Exemplo de ontem. O primeiro-ministro sugeriu que os professores excedentários possam utilizar o espaço da lusofonia de modo a encontrar aí o emprego que Portugal hoje não lhes consegue dar. Caiu o Carmo e a Trindade. No tom trauliteiro a que nos habituou há muito, Mário Nogueira, líder da Fenprof, disse que quem devia emigrar era o primeiro-ministro. A seguir, Luís Filipe Menezes saiu em defesa de Passos Coelho e acusou os sindicalistas de terem uma postura que "quase daria para fazer deles uma espécie de atracção turística" (sic). E António José Seguro, esquecendo-se de que, há não muito tempo, o porta-voz do PS sugeriu aos jovens que emigrassem, considerou que o primeiro-ministro é um homem "resignado".

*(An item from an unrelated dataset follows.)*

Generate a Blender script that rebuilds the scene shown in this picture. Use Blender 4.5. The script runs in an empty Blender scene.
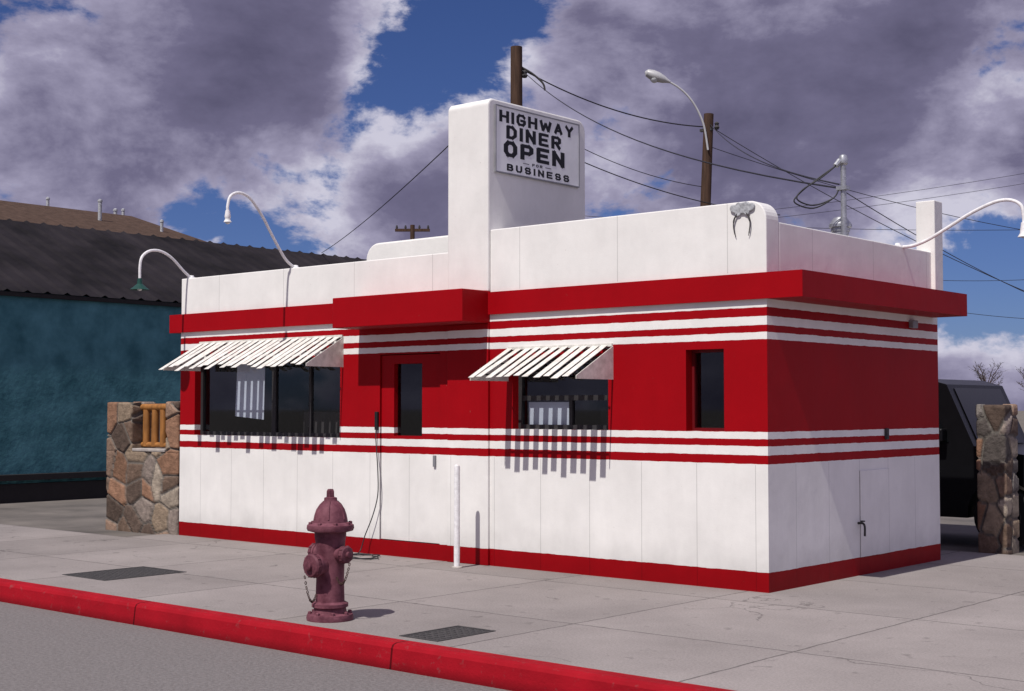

Ora aí está o efeito do "puro imediatismo" de que fala o bispo do Porto. Passos Coelho falou (com pouco jeito, é verdade) de um dos maiores flagelos do nosso país: o galopante desemprego. O troco chegou não sob a forma de estruturadas respostas e propostas, mas sob a forma do "sound-byte" que garante uns segundos de presença nas televisão.
Na mesma entrevista, D. Manuel Clemente faz um apelo: "A margem de manobra é estreita, mas é exactamente por isso que devemos concentrar-nos em salvar o essencial". Hoje, o bispo do Porto, ao ler os jornais, há-de perceber que não tem os decisores do seu lado. É pena, mas é o que temos.